======== Recorded information ========
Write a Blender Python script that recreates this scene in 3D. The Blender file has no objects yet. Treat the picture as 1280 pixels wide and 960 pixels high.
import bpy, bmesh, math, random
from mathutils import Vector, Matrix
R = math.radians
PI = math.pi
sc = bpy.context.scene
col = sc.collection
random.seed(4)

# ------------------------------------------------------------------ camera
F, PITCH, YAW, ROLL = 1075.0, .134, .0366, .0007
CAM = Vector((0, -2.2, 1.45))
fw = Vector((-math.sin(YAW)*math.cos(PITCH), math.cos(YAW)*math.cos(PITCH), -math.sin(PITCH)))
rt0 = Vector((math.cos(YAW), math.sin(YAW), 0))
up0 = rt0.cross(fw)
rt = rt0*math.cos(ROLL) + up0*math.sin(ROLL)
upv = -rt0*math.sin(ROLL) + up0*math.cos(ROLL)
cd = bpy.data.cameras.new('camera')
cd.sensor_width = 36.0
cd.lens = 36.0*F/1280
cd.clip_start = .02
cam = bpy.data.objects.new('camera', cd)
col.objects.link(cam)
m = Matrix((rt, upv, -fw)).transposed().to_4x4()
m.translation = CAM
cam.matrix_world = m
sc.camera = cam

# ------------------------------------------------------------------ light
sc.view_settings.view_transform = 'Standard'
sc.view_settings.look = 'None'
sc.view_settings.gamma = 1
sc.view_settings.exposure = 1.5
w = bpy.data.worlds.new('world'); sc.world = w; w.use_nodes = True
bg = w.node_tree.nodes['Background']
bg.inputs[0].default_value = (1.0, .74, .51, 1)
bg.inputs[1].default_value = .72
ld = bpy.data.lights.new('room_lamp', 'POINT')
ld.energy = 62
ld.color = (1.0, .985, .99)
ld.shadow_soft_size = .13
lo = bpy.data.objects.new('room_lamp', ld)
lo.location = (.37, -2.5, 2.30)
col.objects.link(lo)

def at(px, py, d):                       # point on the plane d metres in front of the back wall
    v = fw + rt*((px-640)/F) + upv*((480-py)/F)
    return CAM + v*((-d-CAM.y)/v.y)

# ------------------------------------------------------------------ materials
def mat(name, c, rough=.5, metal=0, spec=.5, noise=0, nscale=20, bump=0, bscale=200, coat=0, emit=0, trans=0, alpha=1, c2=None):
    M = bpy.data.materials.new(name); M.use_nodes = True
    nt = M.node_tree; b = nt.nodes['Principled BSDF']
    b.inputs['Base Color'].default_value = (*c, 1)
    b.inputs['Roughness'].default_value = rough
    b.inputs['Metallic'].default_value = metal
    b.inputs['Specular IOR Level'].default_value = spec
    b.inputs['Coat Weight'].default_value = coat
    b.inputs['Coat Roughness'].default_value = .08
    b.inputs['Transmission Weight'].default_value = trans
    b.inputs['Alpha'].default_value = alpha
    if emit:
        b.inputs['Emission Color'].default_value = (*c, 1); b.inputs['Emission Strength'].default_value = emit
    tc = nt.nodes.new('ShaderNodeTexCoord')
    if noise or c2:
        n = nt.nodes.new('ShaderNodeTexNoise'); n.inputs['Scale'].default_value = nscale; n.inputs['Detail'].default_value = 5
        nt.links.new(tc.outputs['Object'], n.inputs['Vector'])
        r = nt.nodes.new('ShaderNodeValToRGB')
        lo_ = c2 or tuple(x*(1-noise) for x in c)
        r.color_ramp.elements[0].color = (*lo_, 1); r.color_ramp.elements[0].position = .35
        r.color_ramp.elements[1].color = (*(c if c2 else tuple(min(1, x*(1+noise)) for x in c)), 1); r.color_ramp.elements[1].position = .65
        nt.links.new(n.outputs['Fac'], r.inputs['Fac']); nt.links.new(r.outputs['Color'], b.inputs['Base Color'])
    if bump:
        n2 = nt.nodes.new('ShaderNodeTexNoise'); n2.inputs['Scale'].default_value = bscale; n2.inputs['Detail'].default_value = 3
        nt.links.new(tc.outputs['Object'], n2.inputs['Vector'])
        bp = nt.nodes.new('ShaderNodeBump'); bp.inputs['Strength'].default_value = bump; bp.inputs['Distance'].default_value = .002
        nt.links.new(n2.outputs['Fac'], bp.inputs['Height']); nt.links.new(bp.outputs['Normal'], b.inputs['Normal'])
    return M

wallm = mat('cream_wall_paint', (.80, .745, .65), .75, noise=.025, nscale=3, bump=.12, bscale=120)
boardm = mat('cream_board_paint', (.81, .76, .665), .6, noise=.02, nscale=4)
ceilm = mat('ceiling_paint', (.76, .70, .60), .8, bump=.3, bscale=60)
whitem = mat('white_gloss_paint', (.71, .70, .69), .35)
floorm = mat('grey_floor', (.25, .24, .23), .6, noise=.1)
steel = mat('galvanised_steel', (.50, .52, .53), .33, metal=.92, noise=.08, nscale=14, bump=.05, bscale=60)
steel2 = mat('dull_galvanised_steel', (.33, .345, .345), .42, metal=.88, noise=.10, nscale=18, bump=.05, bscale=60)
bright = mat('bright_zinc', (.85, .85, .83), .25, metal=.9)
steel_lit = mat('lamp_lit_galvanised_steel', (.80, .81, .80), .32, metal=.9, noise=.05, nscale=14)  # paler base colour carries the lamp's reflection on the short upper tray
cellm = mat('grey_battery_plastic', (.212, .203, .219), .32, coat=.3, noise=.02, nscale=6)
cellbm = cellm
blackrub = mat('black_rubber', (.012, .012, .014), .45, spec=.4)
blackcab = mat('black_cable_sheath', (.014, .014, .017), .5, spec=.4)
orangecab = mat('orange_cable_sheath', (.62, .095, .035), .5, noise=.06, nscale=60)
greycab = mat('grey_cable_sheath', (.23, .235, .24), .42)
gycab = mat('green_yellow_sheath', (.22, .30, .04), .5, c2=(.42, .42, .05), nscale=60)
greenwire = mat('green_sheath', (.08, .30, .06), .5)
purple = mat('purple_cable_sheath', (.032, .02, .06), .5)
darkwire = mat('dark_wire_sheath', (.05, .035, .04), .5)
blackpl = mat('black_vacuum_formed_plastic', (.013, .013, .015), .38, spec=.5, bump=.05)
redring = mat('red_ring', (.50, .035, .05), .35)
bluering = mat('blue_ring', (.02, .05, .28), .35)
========
Exercise description:
All of the material must be reproduced exactly.

Complete answer:
Write a Blender Python script that recreates this scene in 3D. The Blender file has no objects yet. Treat the picture as 1280 pixels wide and 960 pixels high.
import bpy, bmesh, math, random
from mathutils import Vector, Matrix
R = math.radians
PI = math.pi
sc = bpy.context.scene
col = sc.collection
random.seed(4)

# ------------------------------------------------------------------ camera
F, PITCH, YAW, ROLL = 1075.0, .134, .0366, .0007
CAM = Vector((0, -2.2, 1.45))
fw = Vector((-math.sin(YAW)*math.cos(PITCH), math.cos(YAW)*math.cos(PITCH), -math.sin(PITCH)))
rt0 = Vector((math.cos(YAW), math.sin(YAW), 0))
up0 = rt0.cross(fw)
rt = rt0*math.cos(ROLL) + up0*math.sin(ROLL)
upv = -rt0*math.sin(ROLL) + up0*math.cos(ROLL)
cd = bpy.data.cameras.new('camera')
cd.sensor_width = 36.0
cd.lens = 36.0*F/1280
cd.clip_start = .02
cam = bpy.data.objects.new('camera', cd)
col.objects.link(cam)
m = Matrix((rt, upv, -fw)).transposed().to_4x4()
m.translation = CAM
cam.matrix_world = m
sc.camera = cam

# ------------------------------------------------------------------ light
sc.view_settings.view_transform = 'Standard'
sc.view_settings.look = 'None'
sc.view_settings.gamma = 1
sc.view_settings.exposure = 1.5
w = bpy.data.worlds.new('world'); sc.world = w; w.use_nodes = True
bg = w.node_tree.nodes['Background']
bg.inputs[0].default_value = (1.0, .74, .51, 1)
bg.inputs[1].default_value = .72
ld = bpy.data.lights.new('room_lamp', 'POINT')
ld.energy = 62
ld.color = (1.0, .985, .99)
ld.shadow_soft_size = .13
lo = bpy.data.objects.new('room_lamp', ld)
lo.location = (.37, -2.5, 2.30)
col.objects.link(lo)

def at(px, py, d):                       # point on the plane d metres in front of the back wall
    v = fw + rt*((px-640)/F) + upv*((480-py)/F)
    return CAM + v*((-d-CAM.y)/v.y)

# ------------------------------------------------------------------ materials
def mat(name, c, rough=.5, metal=0, spec=.5, noise=0, nscale=20, bump=0, bscale=200, coat=0, emit=0, trans=0, alpha=1, c2=None):
    M = bpy.data.materials.new(name); M.use_nodes = True
    nt = M.node_tree; b = nt.nodes['Principled BSDF']
    b.inputs['Base Color'].default_value = (*c, 1)
    b.inputs['Roughness'].default_value = rough
    b.inputs['Metallic'].default_value = metal
    b.inputs['Specular IOR Level'].default_value = spec
    b.inputs['Coat Weight'].default_value = coat
    b.inputs['Coat Roughness'].default_value = .08
    b.inputs['Transmission Weight'].default_value = trans
    b.inputs['Alpha'].default_value = alpha
    if emit:
        b.inputs['Emission Color'].default_value = (*c, 1); b.inputs['Emission Strength'].default_value = emit
    tc = nt.nodes.new('ShaderNodeTexCoord')
    if noise or c2:
        n = nt.nodes.new('ShaderNodeTexNoise'); n.inputs['Scale'].default_value = nscale; n.inputs['Detail'].default_value = 5
        nt.links.new(tc.outputs['Object'], n.inputs['Vector'])
        r = nt.nodes.new('ShaderNodeValToRGB')
        lo_ = c2 or tuple(x*(1-noise) for x in c)
        r.color_ramp.elements[0].color = (*lo_, 1); r.color_ramp.elements[0].position = .35
        r.color_ramp.elements[1].color = (*(c if c2 else tuple(min(1, x*(1+noise)) for x in c)), 1); r.color_ramp.elements[1].position = .65
        nt.links.new(n.outputs['Fac'], r.inputs['Fac']); nt.links.new(r.outputs['Color'], b.inputs['Base Color'])
    if bump:
        n2 = nt.nodes.new('ShaderNodeTexNoise'); n2.inputs['Scale'].default_value = bscale; n2.inputs['Detail'].default_value = 3
        nt.links.new(tc.outputs['Object'], n2.inputs['Vector'])
        bp = nt.nodes.new('ShaderNodeBump'); bp.inputs['Strength'].default_value = bump; bp.inputs['Distance'].default_value = .002
        nt.links.new(n2.outputs['Fac'], bp.inputs['Height']); nt.links.new(bp.outputs['Normal'], b.inputs['Normal'])
    return M

wallm = mat('cream_wall_paint', (.80, .745, .65), .75, noise=.025, nscale=3, bump=.12, bscale=120)
boardm = mat('cream_board_paint', (.81, .76, .665), .6, noise=.02, nscale=4)
ceilm = mat('ceiling_paint', (.76, .70, .60), .8, bump=.3, bscale=60)
whitem = mat('white_gloss_paint', (.71, .70, .69), .35)
floorm = mat('grey_floor', (.25, .24, .23), .6, noise=.1)
steel = mat('galvanised_steel', (.50, .52, .53), .33, metal=.92, noise=.08, nscale=14, bump=.05, bscale=60)
steel2 = mat('dull_galvanised_steel', (.33, .345, .345), .42, metal=.88, noise=.10, nscale=18, bump=.05, bscale=60)
bright = mat('bright_zinc', (.85, .85, .83), .25, metal=.9)
steel_lit = mat('lamp_lit_galvanised_steel', (.80, .81, .80), .32, metal=.9, noise=.05, nscale=14)  # paler base colour carries the lamp's reflection on the short upper tray
cellm = mat('grey_battery_plastic', (.212, .203, .219), .32, coat=.3, noise=.02, nscale=6)
cellbm = cellm
blackrub = mat('black_rubber', (.012, .012, .014), .45, spec=.4)
blackcab = mat('black_cable_sheath', (.014, .014, .017), .5, spec=.4)
orangecab = mat('orange_cable_sheath', (.62, .095, .035), .5, noise=.06, nscale=60)
greycab = mat('grey_cable_sheath', (.23, .235, .24), .42)
gycab = mat('green_yellow_sheath', (.22, .30, .04), .5, c2=(.42, .42, .05), nscale=60)
greenwire = mat('green_sheath', (.08, .30, .06), .5)
purple = mat('purple_cable_sheath', (.032, .02, .06), .5)
darkwire = mat('dark_wire_sheath', (.05, .035, .04), .5)
blackpl = mat('black_vacuum_formed_plastic', (.013, .013, .015), .38, spec=.5, bump=.05)
redring = mat('red_ring', (.50, .035, .05), .35)
bluering = mat('blue_ring', (.02, .05, .28), .35)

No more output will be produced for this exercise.